La soirée du sixième anniversaire de Mediapart, dans les locaux du New Morning, a été non seulement chaleureuse mais aussi riche de musiques variées et superbes, gages d’ouverture, de tolérance et de fraternité. Chaque anniversaire est désormais l’occasion de revoir les visages familiers de la rédaction et du Club aussi, mais, en ce mercredi 19 mars 2014, dans la foule des invités, il y avait un visage à la fois nouveau, par référence aux habitudes, et familier par la grandeur du talent, celui du célèbre réalisateur Costa Gavras, dont la filmographie est longue, riche et superbe.
Aux yeux de l’auteur de ce blog, Costa Gavras incarne et incarnera toujours le chef d’œuvre cinématographique « Z » et le souvenir de l’émouvante projection de ce film, en 1969, dans le cinéma stéphanois de l’Alhambra, devenu aujourd’hui un garage (quelle tristesse !), au terme de laquelle le public de la salle pleine à craquer s’était levé spontanément, en fin de séance, pour applaudir à tout rompre. Un an après l’espoir engendré par la révolte de mai et juin 1968, puis douché, dans l’hexagone, fin juin, par une chambre des députés massivement gaulliste, et, hors des frontières, par l’invasion, le 1er août, de la Tchécoslovaquie par les troupes soviétiques, ces applaudissements frénétiques et beaux à en pleurer récompensaient non seulement le brillant réalisateur qu’est Costa Gavras, mais aussi le pouvoir de dire non.
Dans « Z », cette volonté de dire non est incarnée par « le petit juge », brillamment interprété par Jean-Louis Trintignant. Pour les abonnés les plus jeunes « Z » est la magnifique adaptation cinématographique du roman de Vassilis Vassilikos sur l’affaire Lambrakis, député de l’opposition grecque assassiné en 1963, fiche wikipédia ici. Le personnage de Trintignant a été surnommé « le petit juge », en raison des limites de son pouvoir face à ceux de la dictature. Mais son courage et sa volonté en ont fait un symbole, celui de dire non à une pratique de la justice aux mains du pouvoir politique, fasciste en l’occurrence. Et ce « petit juge » va enquêter sur l’assassinat du député, démasquer les différents protagonistes jusqu’au sommet du pouvoir et inculper.

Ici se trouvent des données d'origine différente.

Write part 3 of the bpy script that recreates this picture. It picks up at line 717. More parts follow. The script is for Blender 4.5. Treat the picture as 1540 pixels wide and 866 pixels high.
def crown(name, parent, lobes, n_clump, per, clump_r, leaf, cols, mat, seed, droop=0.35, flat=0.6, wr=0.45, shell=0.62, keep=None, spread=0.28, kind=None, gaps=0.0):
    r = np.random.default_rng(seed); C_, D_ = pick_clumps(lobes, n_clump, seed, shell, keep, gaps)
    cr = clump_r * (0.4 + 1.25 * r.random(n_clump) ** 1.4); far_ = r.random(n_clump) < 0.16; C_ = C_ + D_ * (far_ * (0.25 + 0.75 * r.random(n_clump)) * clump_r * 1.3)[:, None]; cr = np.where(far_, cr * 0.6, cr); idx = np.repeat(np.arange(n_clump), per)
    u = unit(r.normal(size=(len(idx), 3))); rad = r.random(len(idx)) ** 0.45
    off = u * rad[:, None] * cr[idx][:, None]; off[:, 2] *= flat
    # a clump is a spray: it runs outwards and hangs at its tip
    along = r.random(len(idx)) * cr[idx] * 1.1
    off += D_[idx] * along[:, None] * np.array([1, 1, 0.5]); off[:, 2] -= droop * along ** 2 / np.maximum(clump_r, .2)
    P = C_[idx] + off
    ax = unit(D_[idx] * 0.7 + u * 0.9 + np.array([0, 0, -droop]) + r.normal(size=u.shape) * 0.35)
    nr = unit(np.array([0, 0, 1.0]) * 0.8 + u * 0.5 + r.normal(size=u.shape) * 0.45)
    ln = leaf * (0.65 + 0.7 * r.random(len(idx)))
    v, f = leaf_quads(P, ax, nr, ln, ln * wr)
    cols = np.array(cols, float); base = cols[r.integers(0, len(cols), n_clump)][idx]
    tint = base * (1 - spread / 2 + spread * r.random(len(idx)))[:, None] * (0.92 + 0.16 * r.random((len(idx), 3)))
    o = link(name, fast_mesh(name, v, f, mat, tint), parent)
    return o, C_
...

Costa Gavras symbolise donc, par cette magnifique adaptation, la volonté de dire non. Et, depuis sa création, le projet d’abord en décembre 2007 puis la réalité le 16 mars 2008, Mediapart incarne, comme le résume l’ouvrage d’Edwy Plenel, le pouvoir de dire non : non à la connivence médiatico-politique, non au détournement de la République, non au dévoiement de la démocratie, non à l’utilisation du pouvoir à des fins personnelles et claniques, non au mépris de la justice, des citoyens et de leur indépendance. L’existence de Mediapart et la présence de Costa Gavras, lors de ce sixième anniversaire, constituent des raisons de ne pas désespérer, ce qui est utile, en ce lundi 24 mars, où la démocratie, comme c’était (hélas !) prévisible, est en friche et où les nazillons se parent d’apparences démocratiques. Lire l’éloquente conclusion de l’excellent billet de Bernard Gensane : « Les gens pensent que si Briois et son équipe ne font pas l’affaire, ils seront battus aux prochaines élections. Ils oublient qu’avec l’extrême droite ce n’est jamais aussi simple ».